A Pancho Álvarez y Carmen Imbert-Brugal, maestros de esgrima.
La paja en el ojo ajeno y el propio, paja es. Saludar la llegada de un tema como la corrupción al carnaval electoral es prematuro, onanista y, sobre todo, triste. Es la satisfacción en la declaración de intenciones. Es la ratificación de la corrupción como discurso, del debate que relaja y reanima (desempolva) expedientes para medir colas que nunca serán pisadas.
Hace algún tiempo en la Argentina se dio una discusión respecto a esta temática. El escritor Martín Caparrós denominaba "honestismo" a esa visión post o anti-política que circunscribe el debate a la honra de los actores y relacionados, como si de eso se tratara el asunto. El autor argentino llama a este fenómeno "la tristeza más insistente de la democracia (…): la idea de que cualquier análisis debe basarse en la pregunta criminal: quiénes roban, quiénes no roban".
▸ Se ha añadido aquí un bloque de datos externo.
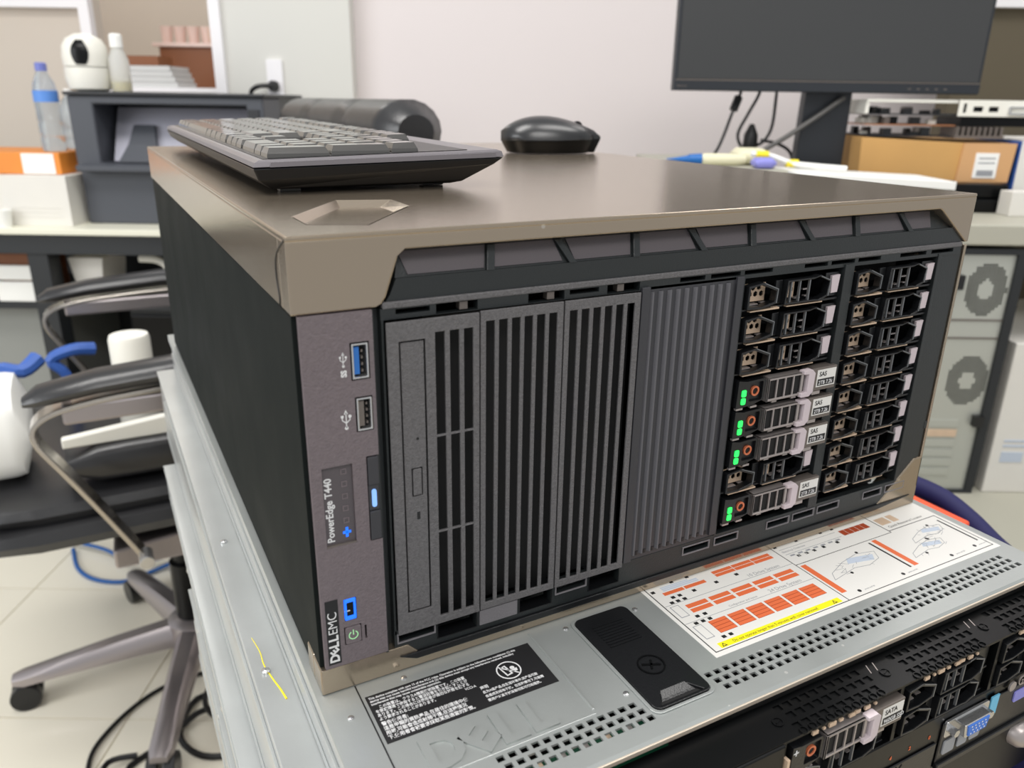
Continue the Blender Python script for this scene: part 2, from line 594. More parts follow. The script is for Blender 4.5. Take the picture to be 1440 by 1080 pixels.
usb_mark(20, 139.0, .82)
usb_mark(20.2, 167.6, .6)
T.text('usb_letters', 'SS', white_print, (21.3, -0.75, 162.6), 3.4, u=(0, 0, 1), v=(-1, 0, 0), bold=0.15)
nm = T.part('name_plate', MB().box(7.6, 21.4, 0.8, 2.8, 81, 121.4), trough_grey, label='recessed name plate')
T.text('lettering', 'PowerEdge T440', white_print, (11.6, 0.8, 83), 4.7, u=(0, 0, 1), v=(-1, 0, 0), bold=0.11, sx=1.0, parent=nm)
T.part('plate_sill', MB().box(7.6, 21.4, -0.4, 2.8, 79.5, 81.8), dark_silver, parent=nm)
cr = MB().box(15.6, 19.4, 0.5, 0.9, 86.3, 87.5).box(16.9, 18.1, 0.5, 0.9, 84.4, 89.4)
T.part('health_light', cr, led_blue, parent=nm, label='blue cross-shaped health light')
for k in range(5):
    zc = 93 + k * 6.2
    T.part('status_icon', MB().rects(16.2, 18.9, zc - 1.4, zc + 1.4, [(16.7, 18.4, zc - .9, zc + .9)], 0.55, 0.9), panel_grey, parent=nm)
lt = T.part('latch', MB().box(28.4, 33.6, -1.4, 4, 80.5, 95.4).box(28.4, 33.6, -1.4, 4, 109, 123).box(28.4, 33.6, -0.4, 4, 95.4, 109), slat_grey, bevel=0.5, label='bezel release latch beside the name plate')
T.part('latch_light', MB().plate(rrect(29.8, 32, 97.5, 106.5, 1), [], -1.0, 0, 'y'), led_pale, parent=lt, label='pale blue light')
b_ = T.part('id_button', MB().rects(13.5, 19.1, 39.9, 51.5, [(14.6, 18, 42, 49.6)], -1.0, 3), led_blue, bevel=0.4, label='identification button ringed in blue light')
T.part('button_face', MB().box(14.7, 17.9, -0.4, 3, 42.1, 49.5), gloss_black, parent=b_)
T.text('button_mark', 'i', white_print, (16.0, -0.6, 44.6), 4, bold=.15, parent=b_, u=(0, 0, 1), v=(-1, 0, 0))
b_ = T.part('power_button', MB().plate(rrect(13.1, 20.8, 26.4, 35.8, 1), [], -1.0, 3, 'y'), panel_grey, bevel=0.4, label='square power button with green power symbol')
ring = MB()
for k in range(22):
    a0, a1 = math.radians(120 + k * 300 / 22 - 0), math.radians(120 + (k + 1) * 300 / 22)
    P0 = [(16.95 + r * math.cos(a), 31 + r * math.sin(a)) for r, a in ((1.9, a0), (2.4, a0), (2.4, a1), (1.9, a1))]
    ring.plate(P0, [], -1.15, -1.0)
ring.box(16.7, 17.2, -1.15, -1.0, 31.2, 34)
T.part('power_symbol', ring, mat('power_green', (150, 205, 150), 0.5, emit=0.4), parent=b_)
# maker's wordmark, reading upwards
lg = T.part('wordmark_plate', MB().box(4.2, 10.4, -0.75, -0.6, 17, 53.2), ink)


def wordmark(th, parent, m, org, u, v, size, ext):
    U, V = Vector(u), Vector(v)
    pos = 0.0
    o = Vector(org)
    for ch, wd, tilt in (('D', 0.78, 0), ('E', 0.55, 1), ('L', 0.58, 0), ('L', 0.6, 0)):
        uu, vv, pp = U, V, o + U * pos * size
        if tilt:
            a = math.radians(38)
            uu = U * math.cos(a) + V * math.sin(a)
            vv = -U * math.sin(a) + V * math.cos(a)
            pp = pp + U * 0.24 * size - V * 0.06 * size
        th.text('letter', ch, m, pp, size * (0.86 if tilt else 1), u=uu, v=vv, bold=0.035 * size, parent=parent, ext=ext)
        pos += wd
    return o + U * pos * size


e = wordmark(T, lg, white_print, (9.4, -0.76, 18.0), (0, 0, 1), (-1, 0, 0), 6.4, 0.06)
T.text('letter', 'EMC', white_print, e, 6.4, u=(0, 0, 1), v=(-1, 0, 0), parent=lg, bold=-0.02)
# upper trough of the bezel with inset panels and leaning ribs
tr = MB()
tr.loft([[(50, 9, 216), (407, 9, 216), (407, 14, 216), (50, 14, 216)], [(46, 3, 203), (428, 3, 203), (428, 14, 203), (46, 14, 203)]])
tr.plate([(39, 190.5), (436, 190.5), (436, 194), (427, 203), (46, 203), (43, 196)], [], 1.5, 14)
T.part('upper_trough', tr, bezel_black)
xs = [(50.5, 90), (95, 129), (136, 171.5), (177, 211), (217, 250), (256, 291.5), (297.5, 333), (339, 376.5), (383, 405)]
for k, (a, b) in enumerate(xs):
    s0 = -3 if k % 2 else 0
    def yy(z): return 3 + 6 * (z - 203) / 13 - 0.5
    la, lb = (2.5 if k % 2 == 0 else -2), (-2 if k % 2 == 0 else 2.5)
    top = [(a + la * -0.6, yy(213.6), 213.6), (b + lb * -0.6, yy(213.6), 213.6)]
    bot = [(b + lb * .6, yy(204), 204), (a + la * .6, yy(204), 204)]
    T.part('inset_panel', MB().loft([top + bot, [(p[0], p[1] + 0.9, p[2]) for p in top + bot]]), trough_grey)
for k in range(len(xs) - 1):
    x = (xs[k][1] + xs[k + 1][0]) / 2
    ln = 3.2 if k % 2 else -1.2
    T.part('rib', MB().loft([[(x - 2 - ln, 5.5, 214), (x + 2 - ln, 5.5, 214), (x + 2 - ln, 9, 214), (x - 2 - ln, 9, 214)],
                             [(x - 2 + ln, .8, 203), (x + 2 + ln, .8, 203), (x + 2 + ln, 5, 203), (x - 2 + ln, 5, 203)]]), bezel_black, bevel=0.3)
T.part('ledge', MB().box(39, 436, 0.2, 6, 190.2, 193.2), vent_grey, bevel=0.5)
# slotted frame above and below the cover panels and bays
ptop = ((64, 84.5), (111, 131), (156, 176))
tops = [(45, 61), (64, 84.5), (111, 131), (134, 151), (156, 176), (202, 219), (223, 244), (247, 268), (293, 312), (315, 335), (338, 358), (376, 401), (406, 428)]
bots = [(39.5, 60), (61, 84), (109, 130), (132, 152.5), (154, 175.5), (222, 243), (247, 266.5), (291, 311), (314, 334), (337, 358), (382, 401), (405, 425)]
T.part('upper_slot_strip', MB().rects(38, 436, 185.2, 190.4, [(a, b, (185.5 if (a, b) in ptop else 187.4), (190.1 if (a, b) in ptop else 189.7)) for a, b in tops], 0.6, 6), bezel_black, bevel=0.25)
deep = (1, 2, 4)
T.part('lower_slot_strip', MB().rects(38, 436, 9, 24.5, [(a + .6, b - .6, (12 if k in deep else 17.2), (24.5 if k in deep else 21.6)) for k, (a, b) in enumerate(bots)], 0.5, 5), bezel_black, bevel=0.3)
for k, (a, b) in enumerate(bots):
    if k not in deep:
        T.part('slot_rim', MB().rects(a - .2, b + .2, 16.4, 22.4, [(a + .6, b - .6, 17.2, 21.6)], -0.1, 1), rim_grey, bevel=0.25)  # bevel highlight put into the paler rim colour
    else:
        T.part('clip_pocket', MB().rects(a, b, 12, 24.4, [(a + .5, b - .5, 12.6, 24)], 0.2, 9), black)
T.part('plain_block', MB().box(85.2, 107.8, -0.4, 1, 12.5, 21.8), rim_grey, bevel=0.4)
T.part('cover_seam', MB().tube([(-0.15, 2, 222), (-0.15, 12, 217.5), (-0.15, 19.5, 212), (-0.15, 21, 204), (-0.15, 18, 196), (-0.15, 19, 191.5)], .35, 6, 3), ink)
T.part('lower_ledge', MB().loft([[(49, -1.2, 5.2), (396, -1.2, 5.2), (396, 8, 5.2), (49, 8, 5.2)], [(40, -1.0, 9), (434, -1.0, 9), (434, 8, 9), (40, 8, 9)]]), black, bevel=0.4)
for k, (a, b) in enumerate([(84, 93), (130, 139), (171, 180)]):
    T.part('clip', MB().box(a - 8, a - 4, 2, 6, 186, 189.5), dark_silver)
T.part('inner_backing', MB().box(34, 437, 34, 36, 3, 200), void)
T.part('inner_frame', MB().box(33, 34.5, -0.4, 30, 14, 190).box(34.5, 38.2, 5, 30, 14, 190).box(38.2, 39.4, 0.5, 30, 22, 186), bezel_black, bevel=0.2)
# right end of the bezel
T.part('bezel_end', MB().box(415.5, 437.5, 1, 20, 24, 187).box(436, 439.4, 2, 20, 22, 192).box(436, 440.5, 0.6, 3, 60, 66), bezel_black, bevel=0.6)
# optical drive cover
oc = MB().rects(39.6, 84.2, 23, 184.6, [(45, 57.5, 34.6, 175.6)] + [(x, x + 4.7, z0, z1) for x in (62.2, 69.4, 76.4) for z0, z1 in ((27.5, 76), (77.0, 127), (128.0, 178))], -2.0, -0.6)
c = T.part('optical_bay_cover', oc, vent_grey, bevel=0.25, label='textured cover with optical drive front and three vent columns')
od = T.part('optical_drive_front', MB().rects(45.8, 56.7, 35.4, 174.8, [(49.2, 54.6, 98.5, 113.3)], -1.7, 2), vent_grey, parent=c, bevel=0.2)
T.part('eject_button', MB().box(49.8, 54.0, -1.9, 1, 99.1, 112.7), vent_grey, parent=c, bevel=0.2)
T.part('pin_hole', MB().cyl((52.6, -1.75, 128), 0.7, 0, 0.5, 12, 'y'), ink, parent=c)
T.part('activity_window', MB().box(51.2, 52.8, -1.75, -1.5, 86, 90), ink, parent=c)
# two ventilated covers
for x0, x1 in ((85, 129.6), (130.4, 175.6)):
    wv = (x1 - x0 - 4) / 6
    T.part('vented_cover', MB().rects(x0, x1, 23, 185, [(x0 + 2.8 + wv * k, x0 + 2.8 + wv * k + 4.6, 27, 180) for k in range(6)], -1.6, -0.4), vent_grey, bevel=0.25)
T.part('vent_shade_sheet', MB().box(60, 176, 8, 9, 24, 184), void)  # dark sheet standing in for the unlit inside behind the slots
# ribbed blank cover
sc = T.part('ribbed_cover', MB().box(176.8, 246, 0.6, 6, 24.5, 187).box(176.8, 182, -1, 2, 24.5, 187).box(241, 246, -1, 2, 26, 187), slat_grey, bevel=0.3, label='dark ribbed blank cover')
for k in range(10):
    x = 184 + k * 5.75
    T.part('rib', MB().loft([[(x - 1.5, .8, 28), (x - .35, -1, 28), (x + .35, -1, 28), (x + 1.5, .8, 28)], [(x - 1.5, .8, 184), (x - .35, -1, 184), (x + .35, -1, 184), (x + 1.5, .8, 184)]]), slat_ridge_lit, parent=sc)
    T.part('rib_slot', MB().box(x + 2, x + 3.6, 0.3, 0.7, 27, 29.5), ink, parent=sc)


# ------------------------------------------------------------------ drive carriers and blanks (used by both servers)
def hexwin(x, z, w_, h):
    return [(x, z), (x + w_ * .45, z - 0.6), (x + w_, z + 1.6), (x + w_ + .5, z + h - 4.5), (x + w_ * .5, z + h), (x, z + h - 1.4)]


def shrink(poly, d):
    cx = sum(p[0] for p in poly) / len(poly)
    cz = sum(p[1] for p in poly) / len(poly)
    out = []
    for x, z in poly:
        out.append((x + (d if x < cx else -d), z + (d if z < cz else -d)))
    return out


cache = {}


def inst(th, me, name, loc, parent=None, label=None):
    o = bpy.data.objects.new(name, me)
    COL.objects.link(o)
    o.parent = parent or th.ob
    o.location = loc
    if label:
        o['label'] = label
    return o


class Proto:
    """meshes built once at the millimetre origin and placed again and again"""
    def __init__(s, mb, m, smooth=False):
        th = Thing.__new__(Thing)
        th.o = Vector((0, 0, 0))
        s.me = th.mesh(mb, 'shared', m, smooth)

    def put(s, th, name, x, y, z, parent=None, label=None, bevel=0):
        o = bpy.data.objects.new(name, s.me)
        COL.objects.link(o)
        if name == 'spring_clip':
            o['kind'] = 'stuff'
        if parent is None:
            o.parent = th.ob
            o.location = (Vector((x, y, z)) - th.o) / 1000
        else:
            o.parent = parent
            o.location = (Vector((x, y, z)) - th.o) / 1000 - parent.location
        if label:
            o['label'] = label
        bev(o, bevel)
        return o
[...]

La corrupción como discurso ha servido en nuestro país para edificar fortunas, insertar liderazgos, mantener vigencias (que hace rato debieron ser perdidas) en el tiempo y maquillar intenciones de políticos y grupos de interés económico. También ha dañado honras y repartido males, sin haber hecho absolutamente nada por resolver los problemas de la sociedad (incluido el combate a la corrupción misma).
La idea central es clara: simplificar el debate, sacar los temas políticos de la agenda y trocarlos por la denuncia irresponsable, los expedientes, la promesa propia. La aludida falta de conceptualización facilita el asunto y de repente, nos encontramos en un duelo de subterfugios, descalificación.
El artículo de Francisco Álvarez, publicado bajo el título La corrupción será tema de campaña: ¡bienvenida! critica la lógica de amigos y enemigos (canchanchanes) con que arranca el discurso de la corrupción entre candidatos. Sin embargo, no puede ser otra la manera. Cuando entran en una competencia electoral, compleja, lo más natural es que los temas se asuman desde las recetas de Goebbels. La lógica de la corrupción como discurso responde a ese contexto.
El honestismo, esa construcción que parte del escándalo, es rentable (no solo para programas del mal llamado periodismo de investigación). La denuncia toma la escena dejando fuera las definiciones políticas, lo social y lo económico. Entonces, los cambios estructurales son un tema del ayer; hoy es cosa de serios o no. Este dualismo se traduce en ausencia de compromiso con la sociedad en lo que realmente importa.
El abandono del discurso político (del poder) da paso a esa banalización, a la versión de los hechos desde lo anecdótico o desde lo extorsivo (clientelismo). Esto permite beneficiar intereses económicos bajo el disfraz de la "sociedad civil" o del ungido. Nos apartamos del debate del poder (su distribución –en riquezas y capacidades-) y vendemos la idea (comprada hace tiempo) de que con políticos honestos se resuelve todo.
Esta realidad, que no es tan nueva para nuestro entorno, nos lleva a la pregunta siguiente: ¿para quiénes trabajan los serios?